▸ Brief
Write the material out again in full, exactly.

▸ Data provided

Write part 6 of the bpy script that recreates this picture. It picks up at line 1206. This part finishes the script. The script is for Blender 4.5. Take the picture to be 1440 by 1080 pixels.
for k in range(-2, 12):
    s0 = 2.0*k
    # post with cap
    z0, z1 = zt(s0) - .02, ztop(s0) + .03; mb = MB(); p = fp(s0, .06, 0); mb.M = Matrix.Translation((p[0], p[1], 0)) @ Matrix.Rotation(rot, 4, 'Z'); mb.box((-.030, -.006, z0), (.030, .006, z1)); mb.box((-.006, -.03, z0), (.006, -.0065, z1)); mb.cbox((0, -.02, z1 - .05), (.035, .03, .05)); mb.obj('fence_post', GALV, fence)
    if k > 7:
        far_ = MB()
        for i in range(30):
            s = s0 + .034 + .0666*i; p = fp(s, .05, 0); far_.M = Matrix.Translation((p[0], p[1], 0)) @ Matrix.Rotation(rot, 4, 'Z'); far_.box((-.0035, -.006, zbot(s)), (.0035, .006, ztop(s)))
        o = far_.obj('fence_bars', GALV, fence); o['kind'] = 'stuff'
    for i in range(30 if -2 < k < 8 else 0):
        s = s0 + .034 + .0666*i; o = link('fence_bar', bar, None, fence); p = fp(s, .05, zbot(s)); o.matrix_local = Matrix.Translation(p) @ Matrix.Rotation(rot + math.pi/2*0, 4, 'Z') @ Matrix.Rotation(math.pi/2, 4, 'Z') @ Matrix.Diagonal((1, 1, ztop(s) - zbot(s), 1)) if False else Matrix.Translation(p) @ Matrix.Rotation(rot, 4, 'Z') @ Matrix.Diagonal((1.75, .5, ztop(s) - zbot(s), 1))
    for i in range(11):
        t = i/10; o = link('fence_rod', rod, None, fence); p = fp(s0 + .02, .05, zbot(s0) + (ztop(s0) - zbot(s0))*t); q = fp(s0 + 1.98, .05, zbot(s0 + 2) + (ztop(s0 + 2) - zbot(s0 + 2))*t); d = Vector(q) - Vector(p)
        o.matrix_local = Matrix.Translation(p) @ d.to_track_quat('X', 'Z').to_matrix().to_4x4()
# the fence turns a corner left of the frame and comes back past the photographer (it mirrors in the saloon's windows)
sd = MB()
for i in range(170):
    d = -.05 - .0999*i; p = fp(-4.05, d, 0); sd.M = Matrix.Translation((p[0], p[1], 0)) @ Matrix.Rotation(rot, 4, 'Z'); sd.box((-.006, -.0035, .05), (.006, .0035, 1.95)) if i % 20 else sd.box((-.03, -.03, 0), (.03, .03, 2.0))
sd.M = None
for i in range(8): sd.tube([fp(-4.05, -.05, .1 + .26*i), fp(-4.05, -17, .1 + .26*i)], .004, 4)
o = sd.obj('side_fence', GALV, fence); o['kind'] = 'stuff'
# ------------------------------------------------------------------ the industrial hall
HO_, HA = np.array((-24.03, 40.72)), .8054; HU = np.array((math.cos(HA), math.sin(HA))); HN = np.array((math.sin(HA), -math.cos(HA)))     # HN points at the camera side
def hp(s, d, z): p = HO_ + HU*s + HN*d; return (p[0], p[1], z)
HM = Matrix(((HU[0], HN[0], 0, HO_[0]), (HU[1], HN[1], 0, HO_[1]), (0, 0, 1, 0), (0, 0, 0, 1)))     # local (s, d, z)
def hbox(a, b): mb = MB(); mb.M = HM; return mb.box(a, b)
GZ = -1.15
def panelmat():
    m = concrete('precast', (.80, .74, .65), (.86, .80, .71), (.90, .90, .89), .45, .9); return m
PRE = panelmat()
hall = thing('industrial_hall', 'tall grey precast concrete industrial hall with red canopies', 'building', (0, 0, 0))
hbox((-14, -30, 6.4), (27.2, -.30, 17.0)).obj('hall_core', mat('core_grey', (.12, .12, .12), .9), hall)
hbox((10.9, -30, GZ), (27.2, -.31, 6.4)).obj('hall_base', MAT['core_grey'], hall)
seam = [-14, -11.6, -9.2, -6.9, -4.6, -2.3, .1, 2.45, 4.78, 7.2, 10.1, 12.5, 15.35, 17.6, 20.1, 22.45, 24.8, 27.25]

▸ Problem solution
Write part 6 of the bpy script that recreates this picture. It picks up at line 1206. This part finishes the script. The script is for Blender 4.5. Take the picture to be 1440 by 1080 pixels.
for k in range(-2, 12):
    s0 = 2.0*k
    # post with cap
    z0, z1 = zt(s0) - .02, ztop(s0) + .03; mb = MB(); p = fp(s0, .06, 0); mb.M = Matrix.Translation((p[0], p[1], 0)) @ Matrix.Rotation(rot, 4, 'Z'); mb.box((-.030, -.006, z0), (.030, .006, z1)); mb.box((-.006, -.03, z0), (.006, -.0065, z1)); mb.cbox((0, -.02, z1 - .05), (.035, .03, .05)); mb.obj('fence_post', GALV, fence)
    if k > 7:
        far_ = MB()
        for i in range(30):
            s = s0 + .034 + .0666*i; p = fp(s, .05, 0); far_.M = Matrix.Translation((p[0], p[1], 0)) @ Matrix.Rotation(rot, 4, 'Z'); far_.box((-.0035, -.006, zbot(s)), (.0035, .006, ztop(s)))
        o = far_.obj('fence_bars', GALV, fence); o['kind'] = 'stuff'
    for i in range(30 if -2 < k < 8 else 0):
        s = s0 + .034 + .0666*i; o = link('fence_bar', bar, None, fence); p = fp(s, .05, zbot(s)); o.matrix_local = Matrix.Translation(p) @ Matrix.Rotation(rot + math.pi/2*0, 4, 'Z') @ Matrix.Rotation(math.pi/2, 4, 'Z') @ Matrix.Diagonal((1, 1, ztop(s) - zbot(s), 1)) if False else Matrix.Translation(p) @ Matrix.Rotation(rot, 4, 'Z') @ Matrix.Diagonal((1.75, .5, ztop(s) - zbot(s), 1))
    for i in range(11):
        t = i/10; o = link('fence_rod', rod, None, fence); p = fp(s0 + .02, .05, zbot(s0) + (ztop(s0) - zbot(s0))*t); q = fp(s0 + 1.98, .05, zbot(s0 + 2) + (ztop(s0 + 2) - zbot(s0 + 2))*t); d = Vector(q) - Vector(p)
        o.matrix_local = Matrix.Translation(p) @ d.to_track_quat('X', 'Z').to_matrix().to_4x4()
# the fence turns a corner left of the frame and comes back past the photographer (it mirrors in the saloon's windows)
sd = MB()
for i in range(170):
    d = -.05 - .0999*i; p = fp(-4.05, d, 0); sd.M = Matrix.Translation((p[0], p[1], 0)) @ Matrix.Rotation(rot, 4, 'Z'); sd.box((-.006, -.0035, .05), (.006, .0035, 1.95)) if i % 20 else sd.box((-.03, -.03, 0), (.03, .03, 2.0))
sd.M = None
for i in range(8): sd.tube([fp(-4.05, -.05, .1 + .26*i), fp(-4.05, -17, .1 + .26*i)], .004, 4)
o = sd.obj('side_fence', GALV, fence); o['kind'] = 'stuff'
# ------------------------------------------------------------------ the industrial hall
HO_, HA = np.array((-24.03, 40.72)), .8054; HU = np.array((math.cos(HA), math.sin(HA))); HN = np.array((math.sin(HA), -math.cos(HA)))     # HN points at the camera side
def hp(s, d, z): p = HO_ + HU*s + HN*d; return (p[0], p[1], z)
HM = Matrix(((HU[0], HN[0], 0, HO_[0]), (HU[1], HN[1], 0, HO_[1]), (0, 0, 1, 0), (0, 0, 0, 1)))     # local (s, d, z)
def hbox(a, b): mb = MB(); mb.M = HM; return mb.box(a, b)
GZ = -1.15
def panelmat():
    m = concrete('precast', (.80, .74, .65), (.86, .80, .71), (.90, .90, .89), .45, .9); return m
PRE = panelmat()
hall = thing('industrial_hall', 'tall grey precast concrete industrial hall with red canopies', 'building', (0, 0, 0))
hbox((-14, -30, 6.4), (27.2, -.30, 17.0)).obj('hall_core', mat('core_grey', (.12, .12, .12), .9), hall)
hbox((10.9, -30, GZ), (27.2, -.31, 6.4)).obj('hall_base', MAT['core_grey'], hall)
seam = [-14, -11.6, -9.2, -6.9, -4.6, -2.3, .1, 2.45, 4.78, 7.2, 10.1, 12.5, 15.35, 17.6, 20.1, 22.45, 24.8, 27.25]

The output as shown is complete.